● Work instructions
Repeat every line exactly, keeping the pictures out of the copy.

Collected data
====
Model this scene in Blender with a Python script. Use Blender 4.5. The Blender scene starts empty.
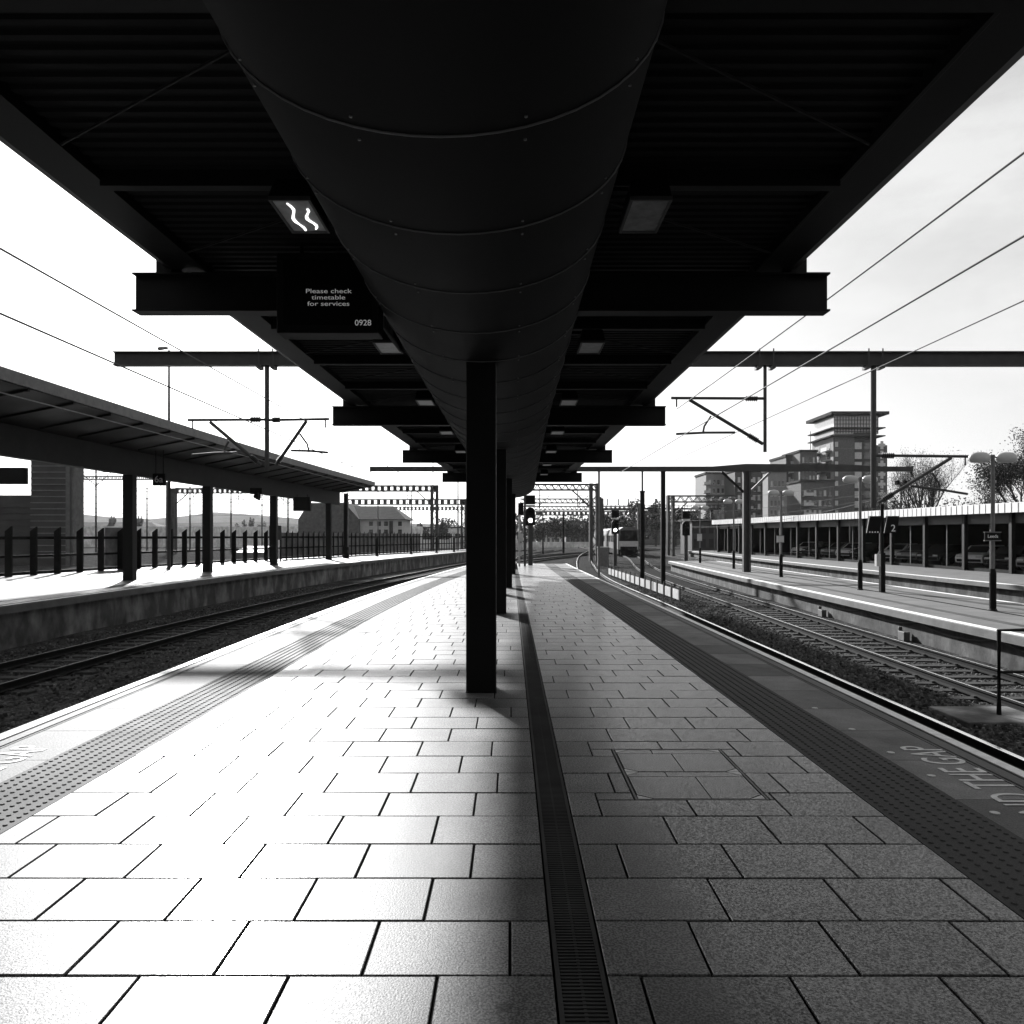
import bpy, bmesh, math, random
from mathutils import Vector, Matrix
random.seed(7)
C = bpy.context.scene.collection
ORG = {}
EYE = 1.7
F = 790.0
def at(px, py, Y):
    """point seen at (px, py) of the 1024 px frame, at depth Y metres"""
    return Vector(((px-511.0)*Y/F, Y, EYE+(536.0-py)*Y/F))

def curve(pts):
    """smooth x(y) through (y, x) stations"""
    ys = [p[0] for p in pts]; xs = [p[1] for p in pts]; n = len(pts)
    m = []
    for i in range(n):
        if i == 0: m.append((xs[1]-xs[0])/(ys[1]-ys[0]))
        elif i == n-1: m.append((xs[-1]-xs[-2])/(ys[-1]-ys[-2]))
        else: m.append(((xs[i+1]-xs[i])/(ys[i+1]-ys[i])+(xs[i]-xs[i-1])/(ys[i]-ys[i-1]))/2)
    def f(y):
        if y <= ys[0]: return xs[0]+m[0]*(y-ys[0])
        if y >= ys[-1]: return xs[-1]+m[-1]*(y-ys[-1])
        for i in range(n-1):
            if y <= ys[i+1]:
                h = ys[i+1]-ys[i]; t = (y-ys[i])/h
                return ((2*t**3-3*t*t+1)*xs[i]+(t**3-2*t*t+t)*h*m[i]+(-2*t**3+3*t*t)*xs[i+1]+(t**3-t*t)*h*m[i+1])
    return f
def frange(a, b, s):
    n = max(1, int(round((b-a)/s)))
    return [a+(b-a)*i/n for i in range(n+1)]

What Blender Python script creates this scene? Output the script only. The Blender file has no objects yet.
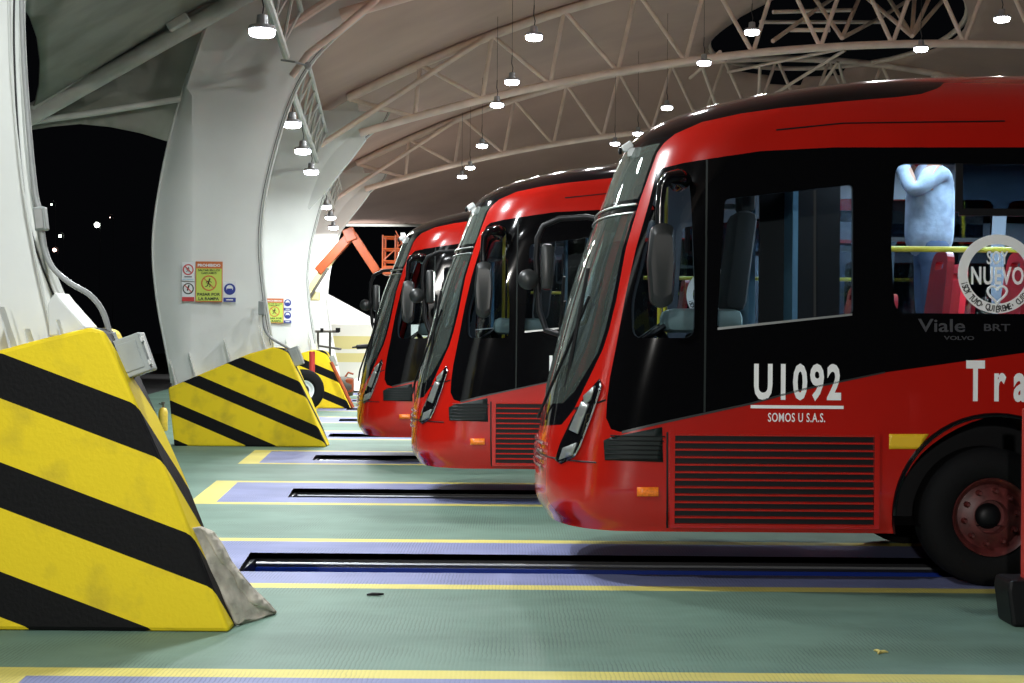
====
● Expected answer
Model this scene in Blender with a Python script. Use Blender 4.5. The Blender scene starts empty.
import bpy, bmesh, math, random
from mathutils import Vector, Matrix
random.seed(7)
C = bpy.context.scene.collection
ORG = {}
EYE = 1.7
F = 790.0
def at(px, py, Y):
    """point seen at (px, py) of the 1024 px frame, at depth Y metres"""
    return Vector(((px-511.0)*Y/F, Y, EYE+(536.0-py)*Y/F))

def curve(pts):
    """smooth x(y) through (y, x) stations"""
    ys = [p[0] for p in pts]; xs = [p[1] for p in pts]; n = len(pts)
    m = []
    for i in range(n):
        if i == 0: m.append((xs[1]-xs[0])/(ys[1]-ys[0]))
        elif i == n-1: m.append((xs[-1]-xs[-2])/(ys[-1]-ys[-2]))
        else: m.append(((xs[i+1]-xs[i])/(ys[i+1]-ys[i])+(xs[i]-xs[i-1])/(ys[i]-ys[i-1]))/2)
    def f(y):
        if y <= ys[0]: return xs[0]+m[0]*(y-ys[0])
        if y >= ys[-1]: return xs[-1]+m[-1]*(y-ys[-1])
        for i in range(n-1):
            if y <= ys[i+1]:
                h = ys[i+1]-ys[i]; t = (y-ys[i])/h
                return ((2*t**3-3*t*t+1)*xs[i]+(t**3-2*t*t+t)*h*m[i]+(-2*t**3+3*t*t)*xs[i+1]+(t**3-t*t)*h*m[i+1])
    return f
def frange(a, b, s):
    n = max(1, int(round((b-a)/s)))
    return [a+(b-a)*i/n for i in range(n+1)]

What Blender Python script creates this scene? Output the script only. The Blender file has no objects yet.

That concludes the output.